→ **SHORT PROBLEM**: Pick out every line in the data below that holds "script".

·····

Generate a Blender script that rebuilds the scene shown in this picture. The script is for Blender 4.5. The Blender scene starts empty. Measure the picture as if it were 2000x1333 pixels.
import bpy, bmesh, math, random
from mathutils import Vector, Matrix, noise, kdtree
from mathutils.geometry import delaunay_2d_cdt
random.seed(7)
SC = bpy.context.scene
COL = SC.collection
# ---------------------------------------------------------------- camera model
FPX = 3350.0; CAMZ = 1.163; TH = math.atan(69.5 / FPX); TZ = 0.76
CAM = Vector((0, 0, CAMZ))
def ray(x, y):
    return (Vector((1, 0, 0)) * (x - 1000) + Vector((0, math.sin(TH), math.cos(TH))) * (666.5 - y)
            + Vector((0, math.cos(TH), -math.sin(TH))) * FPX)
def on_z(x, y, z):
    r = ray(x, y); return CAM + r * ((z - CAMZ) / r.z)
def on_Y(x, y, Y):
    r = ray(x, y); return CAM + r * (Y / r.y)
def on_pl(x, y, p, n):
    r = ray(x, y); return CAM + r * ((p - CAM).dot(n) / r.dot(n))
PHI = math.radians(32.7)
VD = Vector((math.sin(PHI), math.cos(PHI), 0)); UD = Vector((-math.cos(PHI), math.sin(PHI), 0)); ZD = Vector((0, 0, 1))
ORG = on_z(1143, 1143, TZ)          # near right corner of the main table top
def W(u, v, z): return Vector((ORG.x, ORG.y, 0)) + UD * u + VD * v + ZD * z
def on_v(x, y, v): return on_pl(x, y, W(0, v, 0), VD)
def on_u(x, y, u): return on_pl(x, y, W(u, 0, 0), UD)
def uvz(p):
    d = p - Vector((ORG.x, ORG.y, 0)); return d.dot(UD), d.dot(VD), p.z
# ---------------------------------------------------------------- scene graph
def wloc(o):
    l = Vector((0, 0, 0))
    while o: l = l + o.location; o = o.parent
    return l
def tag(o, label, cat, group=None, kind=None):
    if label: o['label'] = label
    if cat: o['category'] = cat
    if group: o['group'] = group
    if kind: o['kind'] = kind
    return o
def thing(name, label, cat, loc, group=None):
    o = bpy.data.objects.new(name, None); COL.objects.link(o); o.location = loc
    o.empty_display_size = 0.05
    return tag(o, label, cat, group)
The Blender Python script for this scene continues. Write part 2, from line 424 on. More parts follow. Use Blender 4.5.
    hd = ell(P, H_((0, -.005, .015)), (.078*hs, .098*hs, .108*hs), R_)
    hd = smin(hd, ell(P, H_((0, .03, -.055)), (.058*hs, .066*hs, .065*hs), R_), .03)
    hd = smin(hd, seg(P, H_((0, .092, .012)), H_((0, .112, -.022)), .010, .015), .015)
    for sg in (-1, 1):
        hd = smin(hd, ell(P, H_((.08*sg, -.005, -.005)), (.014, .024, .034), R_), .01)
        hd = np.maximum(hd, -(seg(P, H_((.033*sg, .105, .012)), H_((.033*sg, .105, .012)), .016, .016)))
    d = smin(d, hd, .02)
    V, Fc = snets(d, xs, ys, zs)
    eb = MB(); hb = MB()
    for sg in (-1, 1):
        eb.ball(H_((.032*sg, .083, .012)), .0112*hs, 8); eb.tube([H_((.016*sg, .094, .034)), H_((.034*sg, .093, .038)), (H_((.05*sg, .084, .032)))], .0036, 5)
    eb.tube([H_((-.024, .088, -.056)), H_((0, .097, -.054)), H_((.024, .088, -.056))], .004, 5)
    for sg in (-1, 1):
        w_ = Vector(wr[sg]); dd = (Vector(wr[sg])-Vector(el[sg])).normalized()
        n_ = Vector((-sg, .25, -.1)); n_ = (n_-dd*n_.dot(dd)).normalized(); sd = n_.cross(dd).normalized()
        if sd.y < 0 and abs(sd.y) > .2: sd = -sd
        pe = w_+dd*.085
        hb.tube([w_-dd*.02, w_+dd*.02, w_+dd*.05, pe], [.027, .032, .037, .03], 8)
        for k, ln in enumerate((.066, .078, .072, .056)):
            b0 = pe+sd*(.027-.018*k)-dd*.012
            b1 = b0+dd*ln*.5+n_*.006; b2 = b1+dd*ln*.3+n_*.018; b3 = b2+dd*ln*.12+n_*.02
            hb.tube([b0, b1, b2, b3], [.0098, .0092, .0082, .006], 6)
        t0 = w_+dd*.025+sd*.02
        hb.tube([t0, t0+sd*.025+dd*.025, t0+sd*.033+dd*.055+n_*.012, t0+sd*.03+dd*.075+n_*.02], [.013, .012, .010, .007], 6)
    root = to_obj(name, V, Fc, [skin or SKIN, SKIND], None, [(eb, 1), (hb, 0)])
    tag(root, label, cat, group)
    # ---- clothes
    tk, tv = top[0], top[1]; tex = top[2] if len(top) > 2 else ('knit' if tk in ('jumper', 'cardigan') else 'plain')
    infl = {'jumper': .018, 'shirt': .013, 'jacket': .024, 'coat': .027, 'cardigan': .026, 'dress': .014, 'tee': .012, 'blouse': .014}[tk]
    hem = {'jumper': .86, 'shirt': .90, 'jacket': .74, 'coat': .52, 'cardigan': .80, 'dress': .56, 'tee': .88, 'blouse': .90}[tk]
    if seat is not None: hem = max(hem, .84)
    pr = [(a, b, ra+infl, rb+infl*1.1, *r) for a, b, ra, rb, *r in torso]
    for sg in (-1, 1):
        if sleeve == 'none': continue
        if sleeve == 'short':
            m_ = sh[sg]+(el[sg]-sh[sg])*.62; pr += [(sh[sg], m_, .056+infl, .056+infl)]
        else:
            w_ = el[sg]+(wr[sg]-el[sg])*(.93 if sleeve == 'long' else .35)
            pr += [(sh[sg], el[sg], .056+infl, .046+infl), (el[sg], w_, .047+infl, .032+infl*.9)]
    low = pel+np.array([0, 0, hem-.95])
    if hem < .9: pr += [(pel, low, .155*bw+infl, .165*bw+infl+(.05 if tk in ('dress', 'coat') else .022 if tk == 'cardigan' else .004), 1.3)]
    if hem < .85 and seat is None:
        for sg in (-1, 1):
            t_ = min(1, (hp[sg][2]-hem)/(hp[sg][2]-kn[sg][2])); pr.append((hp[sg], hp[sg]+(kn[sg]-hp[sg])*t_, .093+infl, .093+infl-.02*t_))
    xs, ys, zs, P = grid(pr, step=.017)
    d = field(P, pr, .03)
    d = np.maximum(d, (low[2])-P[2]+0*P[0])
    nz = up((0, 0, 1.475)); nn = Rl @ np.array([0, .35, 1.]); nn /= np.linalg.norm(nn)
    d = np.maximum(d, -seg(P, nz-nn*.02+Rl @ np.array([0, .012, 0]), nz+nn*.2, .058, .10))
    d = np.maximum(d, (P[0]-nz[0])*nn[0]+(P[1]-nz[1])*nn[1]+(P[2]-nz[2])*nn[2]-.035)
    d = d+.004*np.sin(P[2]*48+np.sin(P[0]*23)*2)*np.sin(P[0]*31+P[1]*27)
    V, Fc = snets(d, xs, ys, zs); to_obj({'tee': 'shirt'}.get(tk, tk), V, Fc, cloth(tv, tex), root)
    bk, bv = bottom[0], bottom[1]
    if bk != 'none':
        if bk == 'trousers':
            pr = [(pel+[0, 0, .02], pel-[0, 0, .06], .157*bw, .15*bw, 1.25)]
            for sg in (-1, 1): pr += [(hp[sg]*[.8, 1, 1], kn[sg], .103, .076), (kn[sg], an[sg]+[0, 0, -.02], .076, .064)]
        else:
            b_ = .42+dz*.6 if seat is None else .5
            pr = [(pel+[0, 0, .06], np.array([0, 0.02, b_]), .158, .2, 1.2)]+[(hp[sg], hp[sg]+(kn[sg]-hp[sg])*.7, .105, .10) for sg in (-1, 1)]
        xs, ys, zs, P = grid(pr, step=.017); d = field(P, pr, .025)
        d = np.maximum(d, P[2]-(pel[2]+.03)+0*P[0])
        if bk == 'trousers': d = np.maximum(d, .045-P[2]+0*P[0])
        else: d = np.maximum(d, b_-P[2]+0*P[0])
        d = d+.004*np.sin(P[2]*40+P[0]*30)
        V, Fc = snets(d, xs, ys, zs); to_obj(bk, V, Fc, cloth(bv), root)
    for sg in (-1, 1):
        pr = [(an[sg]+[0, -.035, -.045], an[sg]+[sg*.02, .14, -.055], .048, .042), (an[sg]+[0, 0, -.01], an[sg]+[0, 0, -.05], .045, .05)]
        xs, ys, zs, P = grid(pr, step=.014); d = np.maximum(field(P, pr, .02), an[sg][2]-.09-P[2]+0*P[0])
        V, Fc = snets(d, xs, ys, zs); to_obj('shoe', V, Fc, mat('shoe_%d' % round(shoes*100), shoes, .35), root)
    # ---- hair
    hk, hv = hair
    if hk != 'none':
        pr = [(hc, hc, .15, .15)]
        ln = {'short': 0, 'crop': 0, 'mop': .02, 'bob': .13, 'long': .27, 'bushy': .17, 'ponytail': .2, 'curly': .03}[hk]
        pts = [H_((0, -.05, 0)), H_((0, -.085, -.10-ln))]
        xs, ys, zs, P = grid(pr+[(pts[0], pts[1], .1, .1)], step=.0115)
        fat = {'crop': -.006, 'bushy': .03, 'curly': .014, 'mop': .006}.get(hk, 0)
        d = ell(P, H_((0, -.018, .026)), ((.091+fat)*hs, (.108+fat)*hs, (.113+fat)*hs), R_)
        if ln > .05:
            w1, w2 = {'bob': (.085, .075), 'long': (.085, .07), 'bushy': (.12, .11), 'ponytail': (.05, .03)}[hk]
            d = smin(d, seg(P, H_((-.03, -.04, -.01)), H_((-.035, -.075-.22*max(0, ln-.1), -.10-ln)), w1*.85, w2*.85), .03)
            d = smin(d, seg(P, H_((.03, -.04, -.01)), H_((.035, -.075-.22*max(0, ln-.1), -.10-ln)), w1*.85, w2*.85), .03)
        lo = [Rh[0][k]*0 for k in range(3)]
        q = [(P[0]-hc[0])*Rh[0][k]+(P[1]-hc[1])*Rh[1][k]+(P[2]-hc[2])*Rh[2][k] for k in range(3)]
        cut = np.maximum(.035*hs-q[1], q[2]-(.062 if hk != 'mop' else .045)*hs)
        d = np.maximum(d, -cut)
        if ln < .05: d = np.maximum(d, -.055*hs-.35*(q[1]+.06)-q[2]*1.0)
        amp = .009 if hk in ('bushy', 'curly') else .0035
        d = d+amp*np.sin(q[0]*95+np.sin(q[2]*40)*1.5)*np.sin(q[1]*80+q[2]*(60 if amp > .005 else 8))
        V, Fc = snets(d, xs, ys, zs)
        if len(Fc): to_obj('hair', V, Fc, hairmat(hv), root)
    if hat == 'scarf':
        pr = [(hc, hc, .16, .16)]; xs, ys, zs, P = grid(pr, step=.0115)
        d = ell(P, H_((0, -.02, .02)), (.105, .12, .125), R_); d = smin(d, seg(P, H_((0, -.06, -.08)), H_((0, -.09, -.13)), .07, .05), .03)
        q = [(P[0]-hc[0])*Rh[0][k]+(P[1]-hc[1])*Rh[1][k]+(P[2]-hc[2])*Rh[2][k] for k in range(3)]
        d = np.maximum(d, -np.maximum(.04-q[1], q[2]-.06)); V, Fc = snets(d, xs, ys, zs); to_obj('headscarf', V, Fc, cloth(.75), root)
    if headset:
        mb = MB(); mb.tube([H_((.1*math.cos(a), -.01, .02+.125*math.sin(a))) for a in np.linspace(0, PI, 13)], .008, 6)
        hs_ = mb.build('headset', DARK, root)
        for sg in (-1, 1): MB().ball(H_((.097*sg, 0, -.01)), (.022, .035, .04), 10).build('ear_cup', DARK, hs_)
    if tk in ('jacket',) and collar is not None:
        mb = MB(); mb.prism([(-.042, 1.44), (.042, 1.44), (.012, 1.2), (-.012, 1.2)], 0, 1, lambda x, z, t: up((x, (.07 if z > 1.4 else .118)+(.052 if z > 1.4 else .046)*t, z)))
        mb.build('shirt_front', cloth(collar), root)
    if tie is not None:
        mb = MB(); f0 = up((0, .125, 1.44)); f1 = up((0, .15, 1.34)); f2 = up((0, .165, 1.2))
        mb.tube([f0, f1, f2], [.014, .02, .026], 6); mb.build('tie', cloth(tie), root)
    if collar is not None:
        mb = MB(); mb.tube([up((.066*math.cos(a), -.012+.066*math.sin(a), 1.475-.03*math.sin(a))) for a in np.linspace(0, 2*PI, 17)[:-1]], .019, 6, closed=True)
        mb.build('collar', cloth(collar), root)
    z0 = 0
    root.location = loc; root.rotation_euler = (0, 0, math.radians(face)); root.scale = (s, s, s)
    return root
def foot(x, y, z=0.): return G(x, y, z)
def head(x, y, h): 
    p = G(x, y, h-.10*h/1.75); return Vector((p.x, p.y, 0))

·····

→ **SOLUTION FOR THIS PROBLEM**:
Generate a Blender script that rebuilds the scene shown in this picture. The script is for Blender 4.5. The Blender scene starts empty. Measure the picture as if it were 2000x1333 pixels.
The Blender Python script for this scene continues. Write part 2, from line 424 on. More parts follow. Use Blender 4.5.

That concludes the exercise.